── Supplied entries

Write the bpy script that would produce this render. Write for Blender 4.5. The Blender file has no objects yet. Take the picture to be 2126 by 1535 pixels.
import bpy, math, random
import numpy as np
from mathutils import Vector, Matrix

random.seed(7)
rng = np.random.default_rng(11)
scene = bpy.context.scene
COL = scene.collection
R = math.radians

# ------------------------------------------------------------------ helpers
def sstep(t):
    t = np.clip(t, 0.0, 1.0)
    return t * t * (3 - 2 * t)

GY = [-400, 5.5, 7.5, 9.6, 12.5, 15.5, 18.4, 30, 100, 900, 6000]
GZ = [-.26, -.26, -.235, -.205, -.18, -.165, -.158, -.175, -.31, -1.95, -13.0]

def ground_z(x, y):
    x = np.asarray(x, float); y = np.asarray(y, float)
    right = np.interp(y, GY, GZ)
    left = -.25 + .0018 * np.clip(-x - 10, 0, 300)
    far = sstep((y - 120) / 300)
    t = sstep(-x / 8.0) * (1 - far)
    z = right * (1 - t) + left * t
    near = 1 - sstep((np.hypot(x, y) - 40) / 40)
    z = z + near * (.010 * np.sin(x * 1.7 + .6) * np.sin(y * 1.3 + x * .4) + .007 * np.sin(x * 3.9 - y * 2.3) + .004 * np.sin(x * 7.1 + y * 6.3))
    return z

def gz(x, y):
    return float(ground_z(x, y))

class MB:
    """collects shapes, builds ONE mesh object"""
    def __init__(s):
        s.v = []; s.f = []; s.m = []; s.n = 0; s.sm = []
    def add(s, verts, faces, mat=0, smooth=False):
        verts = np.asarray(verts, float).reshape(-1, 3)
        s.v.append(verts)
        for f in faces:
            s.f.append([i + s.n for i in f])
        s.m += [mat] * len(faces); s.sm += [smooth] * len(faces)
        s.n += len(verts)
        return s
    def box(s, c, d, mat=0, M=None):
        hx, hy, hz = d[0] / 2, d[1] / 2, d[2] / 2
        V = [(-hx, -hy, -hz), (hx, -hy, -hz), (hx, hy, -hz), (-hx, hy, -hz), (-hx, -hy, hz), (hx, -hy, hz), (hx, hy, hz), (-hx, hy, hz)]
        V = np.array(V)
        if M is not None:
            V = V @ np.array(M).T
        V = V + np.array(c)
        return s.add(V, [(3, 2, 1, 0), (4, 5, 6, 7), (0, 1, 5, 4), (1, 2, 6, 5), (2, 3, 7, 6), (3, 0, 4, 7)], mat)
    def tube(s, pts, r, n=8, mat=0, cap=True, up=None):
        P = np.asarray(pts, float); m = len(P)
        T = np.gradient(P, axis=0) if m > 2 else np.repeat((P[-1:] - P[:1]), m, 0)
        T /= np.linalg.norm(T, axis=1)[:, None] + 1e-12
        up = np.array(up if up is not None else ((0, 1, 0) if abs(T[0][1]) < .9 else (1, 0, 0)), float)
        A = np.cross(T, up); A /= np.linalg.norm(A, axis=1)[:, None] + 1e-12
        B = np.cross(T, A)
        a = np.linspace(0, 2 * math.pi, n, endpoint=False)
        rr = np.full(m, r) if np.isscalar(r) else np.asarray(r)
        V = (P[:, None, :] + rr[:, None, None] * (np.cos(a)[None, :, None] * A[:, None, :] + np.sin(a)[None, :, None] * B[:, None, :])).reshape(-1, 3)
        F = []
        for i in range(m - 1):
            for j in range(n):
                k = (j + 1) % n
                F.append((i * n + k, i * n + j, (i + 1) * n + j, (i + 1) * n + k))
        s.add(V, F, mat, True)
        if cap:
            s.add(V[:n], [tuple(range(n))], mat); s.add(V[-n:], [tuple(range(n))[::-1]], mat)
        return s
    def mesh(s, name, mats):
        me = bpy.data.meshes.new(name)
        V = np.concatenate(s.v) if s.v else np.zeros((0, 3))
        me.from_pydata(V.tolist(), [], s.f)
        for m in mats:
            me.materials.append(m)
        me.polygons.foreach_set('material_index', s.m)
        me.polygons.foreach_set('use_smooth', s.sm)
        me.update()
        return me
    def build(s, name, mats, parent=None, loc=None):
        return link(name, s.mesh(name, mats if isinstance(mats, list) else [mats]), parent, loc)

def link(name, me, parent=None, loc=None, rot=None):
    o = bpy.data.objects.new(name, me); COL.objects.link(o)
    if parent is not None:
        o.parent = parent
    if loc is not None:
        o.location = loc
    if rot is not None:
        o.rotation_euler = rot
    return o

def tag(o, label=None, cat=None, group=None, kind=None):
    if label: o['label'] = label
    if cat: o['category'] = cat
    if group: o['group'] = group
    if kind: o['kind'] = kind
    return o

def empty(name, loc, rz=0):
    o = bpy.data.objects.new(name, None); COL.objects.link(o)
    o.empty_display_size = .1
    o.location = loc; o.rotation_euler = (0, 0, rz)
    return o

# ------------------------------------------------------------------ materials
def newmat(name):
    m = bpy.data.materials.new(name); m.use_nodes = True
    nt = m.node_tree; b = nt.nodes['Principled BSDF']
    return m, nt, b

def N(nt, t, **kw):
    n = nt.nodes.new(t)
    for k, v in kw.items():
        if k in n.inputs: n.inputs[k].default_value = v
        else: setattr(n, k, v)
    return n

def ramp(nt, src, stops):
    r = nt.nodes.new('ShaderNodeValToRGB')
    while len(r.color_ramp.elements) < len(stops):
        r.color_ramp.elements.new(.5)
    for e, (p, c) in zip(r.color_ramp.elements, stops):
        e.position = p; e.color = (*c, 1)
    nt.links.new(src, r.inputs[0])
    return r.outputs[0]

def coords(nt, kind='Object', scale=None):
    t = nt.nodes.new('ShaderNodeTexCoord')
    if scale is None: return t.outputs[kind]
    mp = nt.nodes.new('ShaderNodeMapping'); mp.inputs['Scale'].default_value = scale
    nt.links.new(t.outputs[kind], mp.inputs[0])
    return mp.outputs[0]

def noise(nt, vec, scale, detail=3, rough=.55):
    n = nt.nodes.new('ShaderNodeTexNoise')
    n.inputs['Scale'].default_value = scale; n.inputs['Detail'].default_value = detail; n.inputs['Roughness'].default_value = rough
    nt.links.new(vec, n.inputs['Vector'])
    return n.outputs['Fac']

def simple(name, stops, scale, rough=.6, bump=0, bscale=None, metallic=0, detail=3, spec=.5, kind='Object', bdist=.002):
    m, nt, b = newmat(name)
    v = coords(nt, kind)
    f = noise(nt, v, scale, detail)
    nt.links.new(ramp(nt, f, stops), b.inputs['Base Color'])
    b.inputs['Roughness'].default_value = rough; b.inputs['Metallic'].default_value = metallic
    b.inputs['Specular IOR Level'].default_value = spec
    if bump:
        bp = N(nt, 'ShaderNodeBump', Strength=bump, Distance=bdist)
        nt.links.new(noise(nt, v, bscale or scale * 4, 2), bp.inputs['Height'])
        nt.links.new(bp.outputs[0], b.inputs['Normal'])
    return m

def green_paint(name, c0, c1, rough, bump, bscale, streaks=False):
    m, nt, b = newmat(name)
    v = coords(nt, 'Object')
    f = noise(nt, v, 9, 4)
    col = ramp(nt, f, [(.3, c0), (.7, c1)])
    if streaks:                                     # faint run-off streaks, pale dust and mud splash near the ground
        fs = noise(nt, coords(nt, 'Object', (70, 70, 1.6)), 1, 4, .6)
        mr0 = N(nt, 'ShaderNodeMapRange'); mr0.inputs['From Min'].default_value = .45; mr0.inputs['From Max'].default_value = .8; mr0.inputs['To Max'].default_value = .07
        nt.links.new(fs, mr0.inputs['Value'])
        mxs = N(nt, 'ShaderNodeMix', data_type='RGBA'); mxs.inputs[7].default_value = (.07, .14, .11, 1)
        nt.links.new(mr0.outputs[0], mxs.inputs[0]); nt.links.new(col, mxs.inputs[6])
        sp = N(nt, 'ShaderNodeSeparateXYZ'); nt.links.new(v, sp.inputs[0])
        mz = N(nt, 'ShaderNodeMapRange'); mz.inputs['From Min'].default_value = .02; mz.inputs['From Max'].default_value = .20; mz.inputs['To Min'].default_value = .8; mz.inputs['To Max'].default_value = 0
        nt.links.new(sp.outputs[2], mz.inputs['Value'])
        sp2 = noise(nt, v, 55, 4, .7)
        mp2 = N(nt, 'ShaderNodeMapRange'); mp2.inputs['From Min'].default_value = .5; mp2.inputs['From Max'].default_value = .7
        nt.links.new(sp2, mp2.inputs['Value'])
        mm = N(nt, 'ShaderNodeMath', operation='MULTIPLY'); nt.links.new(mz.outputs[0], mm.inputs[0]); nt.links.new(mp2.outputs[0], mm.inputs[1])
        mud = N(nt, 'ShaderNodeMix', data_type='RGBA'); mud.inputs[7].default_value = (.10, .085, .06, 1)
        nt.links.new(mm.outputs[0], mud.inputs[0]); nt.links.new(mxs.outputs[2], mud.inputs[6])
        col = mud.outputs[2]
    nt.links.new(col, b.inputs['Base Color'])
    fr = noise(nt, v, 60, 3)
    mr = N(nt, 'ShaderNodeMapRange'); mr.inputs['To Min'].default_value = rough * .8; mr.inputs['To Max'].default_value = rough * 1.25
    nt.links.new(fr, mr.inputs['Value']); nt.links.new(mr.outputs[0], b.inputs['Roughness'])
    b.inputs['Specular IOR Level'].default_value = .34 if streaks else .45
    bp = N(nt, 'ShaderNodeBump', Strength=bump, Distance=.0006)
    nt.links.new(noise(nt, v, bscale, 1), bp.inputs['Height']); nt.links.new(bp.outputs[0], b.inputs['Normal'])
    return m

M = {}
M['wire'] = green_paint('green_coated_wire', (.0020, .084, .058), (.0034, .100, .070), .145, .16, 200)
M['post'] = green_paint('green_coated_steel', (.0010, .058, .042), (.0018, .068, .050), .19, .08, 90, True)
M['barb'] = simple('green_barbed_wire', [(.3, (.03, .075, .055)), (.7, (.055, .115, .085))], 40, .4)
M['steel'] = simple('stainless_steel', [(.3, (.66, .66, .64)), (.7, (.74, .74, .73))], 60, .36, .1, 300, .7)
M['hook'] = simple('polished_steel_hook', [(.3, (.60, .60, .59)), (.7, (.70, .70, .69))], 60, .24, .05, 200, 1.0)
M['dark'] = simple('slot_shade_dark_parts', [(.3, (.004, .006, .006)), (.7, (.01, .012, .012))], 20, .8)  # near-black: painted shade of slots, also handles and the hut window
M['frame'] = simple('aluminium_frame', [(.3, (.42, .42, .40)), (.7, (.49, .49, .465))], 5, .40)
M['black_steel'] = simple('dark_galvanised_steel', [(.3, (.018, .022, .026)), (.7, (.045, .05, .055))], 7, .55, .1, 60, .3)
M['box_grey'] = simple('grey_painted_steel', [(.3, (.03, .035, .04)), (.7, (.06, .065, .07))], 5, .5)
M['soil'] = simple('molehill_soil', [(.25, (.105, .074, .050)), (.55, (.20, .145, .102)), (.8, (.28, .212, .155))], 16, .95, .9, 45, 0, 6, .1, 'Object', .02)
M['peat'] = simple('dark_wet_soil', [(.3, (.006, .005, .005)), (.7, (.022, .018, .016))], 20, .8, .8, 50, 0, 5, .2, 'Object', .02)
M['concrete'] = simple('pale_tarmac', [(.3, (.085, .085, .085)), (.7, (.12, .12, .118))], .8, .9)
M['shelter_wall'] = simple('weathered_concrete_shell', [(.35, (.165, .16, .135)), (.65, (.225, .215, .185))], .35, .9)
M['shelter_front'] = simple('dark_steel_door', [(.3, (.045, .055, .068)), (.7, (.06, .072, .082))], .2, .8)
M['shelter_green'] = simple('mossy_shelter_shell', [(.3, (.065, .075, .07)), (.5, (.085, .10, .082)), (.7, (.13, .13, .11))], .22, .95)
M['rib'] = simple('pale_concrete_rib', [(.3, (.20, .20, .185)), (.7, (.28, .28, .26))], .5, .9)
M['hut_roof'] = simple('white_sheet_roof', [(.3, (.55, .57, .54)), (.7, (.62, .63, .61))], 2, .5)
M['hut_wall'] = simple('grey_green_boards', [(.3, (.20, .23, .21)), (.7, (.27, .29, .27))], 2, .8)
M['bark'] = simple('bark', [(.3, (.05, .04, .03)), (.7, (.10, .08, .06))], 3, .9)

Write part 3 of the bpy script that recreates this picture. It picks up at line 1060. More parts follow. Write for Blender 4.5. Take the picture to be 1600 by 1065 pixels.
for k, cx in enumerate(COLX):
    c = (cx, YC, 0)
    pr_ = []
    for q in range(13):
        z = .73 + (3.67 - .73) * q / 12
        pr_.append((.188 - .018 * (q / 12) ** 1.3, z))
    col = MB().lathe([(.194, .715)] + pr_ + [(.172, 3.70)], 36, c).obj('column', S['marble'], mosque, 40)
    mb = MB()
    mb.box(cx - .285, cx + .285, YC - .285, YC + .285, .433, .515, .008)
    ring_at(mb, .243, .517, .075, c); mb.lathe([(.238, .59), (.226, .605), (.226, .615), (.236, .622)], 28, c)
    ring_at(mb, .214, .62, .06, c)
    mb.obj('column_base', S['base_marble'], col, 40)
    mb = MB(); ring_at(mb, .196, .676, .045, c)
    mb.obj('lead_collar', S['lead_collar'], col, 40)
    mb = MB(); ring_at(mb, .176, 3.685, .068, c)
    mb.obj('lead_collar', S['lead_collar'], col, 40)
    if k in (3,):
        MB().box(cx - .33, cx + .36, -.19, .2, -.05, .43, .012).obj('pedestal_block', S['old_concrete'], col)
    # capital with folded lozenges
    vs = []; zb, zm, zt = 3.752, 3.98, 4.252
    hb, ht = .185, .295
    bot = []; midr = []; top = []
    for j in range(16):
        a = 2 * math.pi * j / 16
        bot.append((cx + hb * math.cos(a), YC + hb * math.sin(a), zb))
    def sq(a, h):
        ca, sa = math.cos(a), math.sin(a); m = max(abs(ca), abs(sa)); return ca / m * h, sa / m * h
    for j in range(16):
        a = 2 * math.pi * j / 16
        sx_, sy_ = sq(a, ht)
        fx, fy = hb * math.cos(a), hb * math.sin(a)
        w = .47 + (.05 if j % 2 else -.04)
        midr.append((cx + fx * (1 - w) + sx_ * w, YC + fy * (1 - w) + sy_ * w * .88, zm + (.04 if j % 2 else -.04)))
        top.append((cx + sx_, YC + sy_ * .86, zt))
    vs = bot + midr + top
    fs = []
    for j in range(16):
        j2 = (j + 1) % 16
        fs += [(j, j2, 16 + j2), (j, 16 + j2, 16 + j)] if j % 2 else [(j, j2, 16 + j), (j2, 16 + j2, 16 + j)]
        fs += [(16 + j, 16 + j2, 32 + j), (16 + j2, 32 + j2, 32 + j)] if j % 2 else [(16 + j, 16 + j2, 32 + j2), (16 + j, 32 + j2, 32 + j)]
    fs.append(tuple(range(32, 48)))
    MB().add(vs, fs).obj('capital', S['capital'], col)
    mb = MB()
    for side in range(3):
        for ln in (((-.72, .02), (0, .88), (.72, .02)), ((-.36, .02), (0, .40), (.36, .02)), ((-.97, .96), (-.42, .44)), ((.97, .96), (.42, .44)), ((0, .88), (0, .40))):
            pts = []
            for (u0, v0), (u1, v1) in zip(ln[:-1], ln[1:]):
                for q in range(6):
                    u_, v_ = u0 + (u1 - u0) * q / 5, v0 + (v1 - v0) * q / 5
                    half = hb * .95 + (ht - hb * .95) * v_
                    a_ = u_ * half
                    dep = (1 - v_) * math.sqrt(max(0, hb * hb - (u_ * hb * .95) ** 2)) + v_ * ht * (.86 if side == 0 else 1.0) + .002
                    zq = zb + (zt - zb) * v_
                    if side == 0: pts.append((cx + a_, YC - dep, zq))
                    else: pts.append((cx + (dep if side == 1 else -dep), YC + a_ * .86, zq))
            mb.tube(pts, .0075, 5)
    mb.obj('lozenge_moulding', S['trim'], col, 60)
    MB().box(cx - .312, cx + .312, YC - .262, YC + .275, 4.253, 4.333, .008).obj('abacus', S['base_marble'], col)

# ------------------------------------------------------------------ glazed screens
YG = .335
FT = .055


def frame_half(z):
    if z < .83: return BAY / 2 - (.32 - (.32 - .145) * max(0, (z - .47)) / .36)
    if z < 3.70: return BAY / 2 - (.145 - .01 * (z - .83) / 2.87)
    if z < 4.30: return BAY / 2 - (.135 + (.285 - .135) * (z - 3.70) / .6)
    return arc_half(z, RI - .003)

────

Repeat verbatim the opening run of entries, ending with the line that contains "from mathutils import Vector, Matrix".

Write the bpy script that would produce this render. Write for Blender 4.5. The Blender file has no objects yet. Take the picture to be 2126 by 1535 pixels.
import bpy, math, random
import numpy as np
from mathutils import Vector, Matrix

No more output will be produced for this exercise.